Review: Benjamin Finger - For You, Sleepsleeper
The music of Benjamin Finger is often like a mash of dissociated elements, torn from their original source and desperately trying to incorporate themselves in new pieces. Fragments of drumbeat enter at jarring tempos, melodies make wary ascensions on tenuous foundations of free-flowing harmonies, and the album works best when you can really hear the music hesitantly assembling itself – staggering to its feet and collapsing in on itself in an eternal cycle of trial and error.
Ambient electronica is at the core of all this: synthesisers and electro-beats placed in the complementary company of acoustic guitars, pianos, glockenspiels and various other pieces of acoustic instrumentation. It’s a similar timbral palette to that utilised by the likes of Four Tet and Solar Fields, although the context in which it is used puts a lot of distance between Finger and these artists. Ever during its most beat-driven stretches, For You, Sleepsleeper never feels like music to dance to – it’s too brittle, and each metronomic bass drum thump brings the compositions ever closer to the inevitable collapse.

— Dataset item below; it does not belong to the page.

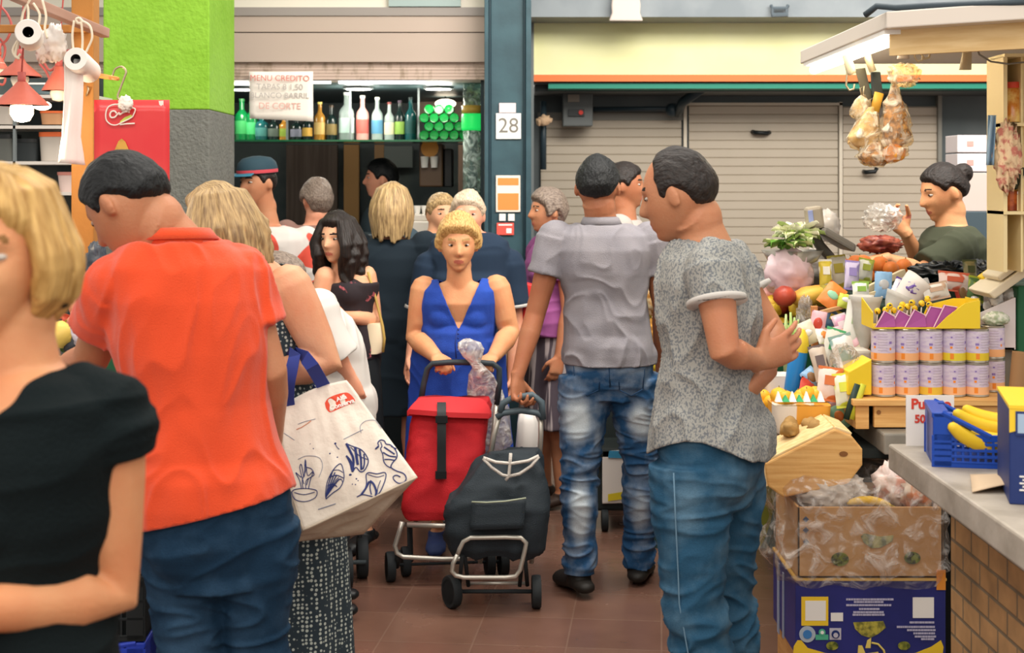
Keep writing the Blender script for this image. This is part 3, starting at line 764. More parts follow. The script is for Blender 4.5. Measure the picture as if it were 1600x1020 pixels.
# lights of the bar
mb = MB(); mb.span((X(530, 8.15), 8.12, Z(131, 8.15)), (X(666, 8.15), 8.16, Z(125, 8.15)))
t = thing('tube_lamp', 'white tube light above the middle of the bar opening', 'lamp', W(598, 128, 8.15)); mb.build('tube', mat('tube_on', '#ffffff', emit='#f2f6ff', estr=3.5), t)
mb = MB(); mb.span((X(485, 8.15), 8.12, Z(131, 8.15)), (X(517, 8.15), 8.16, Z(127, 8.15)))
t = thing('tube_lamp', 'short white tube light just right of the hanging paper menu', 'lamp', W(500, 129, 8.15)); mb.build('tube', mat('tube_dim', '#ffffff', emit='#e6f0f0', estr=1.2), t)
def spot(px, py, d, r, s, label):
    c = W(px, py, d); t = thing('ceiling_spot', label, 'lamp', c, None)
    mb = MB(); mb.lathe([(r * 1.15, .0), (r * 1.15, .02), (r, .02), (r, 0)], c=c, n=20); mb.build('ring', GREY, t, smooth=35)
    mb = MB(); mb.lathe([(0, -.004), (r * .95, -.004), (r * .95, .004), (0, .004)], c=c, n=20); mb.build('bulb', mat('spot_on', '#ffffff', emit='#fff6ea', estr=9), t, smooth=35)
    l = bpy.data.lights.new('spot', 'POINT'); l.energy = s; l.shadow_soft_size = r; l.color = (1, .93, .82); lo = bpy.data.objects.new('spot_light', l); COL.objects.link(lo); lo.location = c - UP * .06
UPV = UP
spot(378, 140, 8.6, .07, 5, 'round ceiling lamp at the column end of the bar'); spot(560, 139, 8.6, .08, 6, 'round ceiling lamp over the middle bottles'); spot(685, 139, 8.6, .08, 6, 'round ceiling lamp over the pile of green bottles')
c = W(696, 162, 9.6); t = thing('pendant_lamp', 'glowing cream oval pendant lamp deep inside the bar', 'lamp', c)
mb = MB(); mb.ball(c, (.072, .07, .032)); mb.build('shade', mat('lamp_on', '#fff4e0', emit='#ffedd0', estr=3.5), t, smooth=True)
mb = MB(); mb.cyl(c, c + UP * .2, .006); mb.build('cord', BLACK, t)
# furniture of the bar
mb = MB()
def wallpanel(px0, py0, px1, py1, d, col, name, label, cat, **k):
    mb = MB(); mb.span((X(px0, d), d, Z(py1, d)), (X(px1, d), d + .06, Z(py0, d)))
    return tag(mb.build(name, mat('pn' + col, col, rough=.6, **k), org=W((px0 + px1) / 2, (py0 + py1) / 2, d), bevel=.004), label, cat)
wallpanel(447, 226, 527, 420, 10.2, '#6b5c50', 'wood_panel', 'brown wooden wall panel under the bottle shelf', 'panel', col2='#5a4c42', nscale=30, stretch=(1, 1, .05))
wallpanel(537, 226, 561, 420, 10.2, '#b98e56', 'wood_panel', 'tan wooden upright panel in the middle of the bar', 'panel')
wallpanel(585, 226, 600, 300, 10.2, '#a8845a', 'wood_panel', 'short narrow tan panel next to the dark haired man in the bar', 'panel')
wallpanel(600, 228, 645, 262, 10.2, '#77807c', 'wall_hatch', 'grey panel on the bar wall left of the drinks machine', 'panel')
wallpanel(655, 150, 722, 190, 10.25, '#c8ae98', 'wall_hatch', 'pinkish lit panel behind the pile of green bottles', 'panel')
wallpanel(716, 226, 750, 300, 10.2, '#c8a890', 'wall_hatch', 'pinkish panel behind the glass column at the right end of the bar', 'panel')
c = W(674, 258, 8.9); z0 = Z(292, 8.9)
t = thing('drinks_machine', 'brown drinks machine with a round orange badge behind the bar', 'machine', (c.x, c.y, z0))
mb = MB(); mb.span((X(655, 8.9), 8.9, z0), (X(692, 8.9), 9.2, Z(224, 8.9))); mb.build('case', mat('machine_brown', '#5e4630', rough=.4), t, bevel=.01)
mb = MB(); mb.lathe([(0, 0), (.055, 0), (.055, .012), (0, .012)], c=(c.x - .01, 8.9, Z(232, 8.9)), R=Rx, n=24); mb.build('badge', mat('badge_orange', '#e2992f', rough=.4), t)
for dx in (-.04, .02):
    mb = MB(); mb.lathe([(0, 0), (.02, 0), (.026, .07), (0, .07)], c=(c.x + dx, 8.86, Z(262, 8.9)), n=14); mb.build('cup', WHITE, t, smooth=35)
mb = MB(); mb.span((X(693, 8.9), 8.95, z0), (X(706, 8.9), 9.2, Z(232, 8.9))); mb.build('side_unit', BLACK, t, bevel=.006)
# bar counter
d = 8.3
mb = MB(); mb.span((-8, d, 0), (X(756, 8.3), d + .5, 1.32 - .04)); struct(mb.build('trim_3', mat('counter_dark', '#1c262b', rough=.4)))
mb = MB(); mb.span((-8, d - .04, 1.28), (X(756, 8.3), d + .55, 1.32)); tag(mb.build('bar_worktop', mat('worktop_dark', '#2b363b', rough=.25), bevel=.006), 'long dark worktop of the bar behind the crowd', 'worktop')
mb = MB(); mb.span((X(640, 8.6), 8.45, 1.32), (X(712, 8.6), 8.75, 1.39)); mb.span((X(646, 8.6), 8.47, 1.39), (X(700, 8.6), 8.72, 1.43)); tag(mb.build('coffee_tray', mat('pale_tray', '#cfc6ba', rough=.3), bevel=.008), 'pale tray of cups on the bar worktop under the drinks machine', 'tray')
for i, px in enumerate((652, 664, 677, 690)):
    mb = MB(); mb.lathe([(0, 0), (.016, 0), (.024, .05), (0, .045)], c=(X(px, 8.6), 8.6, 1.43), n=14); tag(mb.build('cup', WHITE, smooth=35), 'small white cup standing on the pale tray of the bar', 'cup', 'cups on the bar tray')
# hanging paper menu
d = 7.985
t = thing('paper_menu', 'white hand-written paper menu hanging from the bar shutter', 'menu', W(440, 148, d))
def pf(u, v): return W(390 + 100 * u, 112 + 73 * v + 5 * u * v, d) + V((0, .012 * math.sin(u * 5 + v) - .01, 0))
mb = MB(); mb.grid(pf, 10, 8); mb.build('sheet', mat('menu_paper', '#ece4da', rough=.8), t, smooth=True, fix=False, solid=.0015)
RP, BP = mat('pen_red', '#d4776c', rough=.8), mat('pen_grey', '#b3aba6', rough=.8)
for s_, py, m_, sz in (('MENU CREDITO', 122.5, RP, .046), ('TAPAS 8 1,50', 136, BP, .046), ('BLANCO BARRIL', 149.5, BP, .044), ('DE CORTE', 166, mat('pen_red2', '#dca79c', rough=.8), .05)):
    text('lettering', s_, sz, frame(W(437, py, d - .026), (1, 0, -.01), (0, 0, 1)), m_, t, ext=.0003)
# ------------------------------------------------------------------ people
SK = dict(warm=skin_mat('skin_warm', '#d99e72'), fair=skin_mat('skin_fair', '#e0a985'), tan=skin_mat('skin_tan', '#bd8462'), rosy=skin_mat('skin_rosy', '#dfa082'), dark=skin_mat('skin_brown', '#a86f50'))
HR = dict(blonde=hair_mat('hair_blonde', '#d9b06c', '#9c7238'), black=hair_mat('hair_black', '#06080a', '#0e1114', .55), darkbrown=hair_mat('hair_darkbrown', '#17110f', '#281d18', .5),
          sand=hair_mat('hair_sand', '#c6a674', '#7f6546'), white=hair_mat('hair_white', '#dccab0', '#b49a80'), gold=hair_mat('hair_gold', '#d8b070', '#a87c44'), greybrown=hair_mat('hair_greybrown', '#8d7d70', '#5e5048'))
def shoe(b, q, m, name='shoe', label=None):
    mb = MB(); b.foot(mb, q, .007); return b.cloth(name, mb, m, sm=2, v=.006)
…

In fact, the more assertive the album sounds, the less interesting it becomes – rhythm is occasionally granted too much of a foothold, steering the music into floaty, directionless jams that pale in comparison to the album’s more careful and delicate compositions. Thankfully, these are rare enough to ignore for the most part (“Without Finger Features” and “Drowned In Elbows” are the only two main culprits), and overall, For You, Sleepsleeper leaves the listener charmed by and addicted to its hesitance and fragility.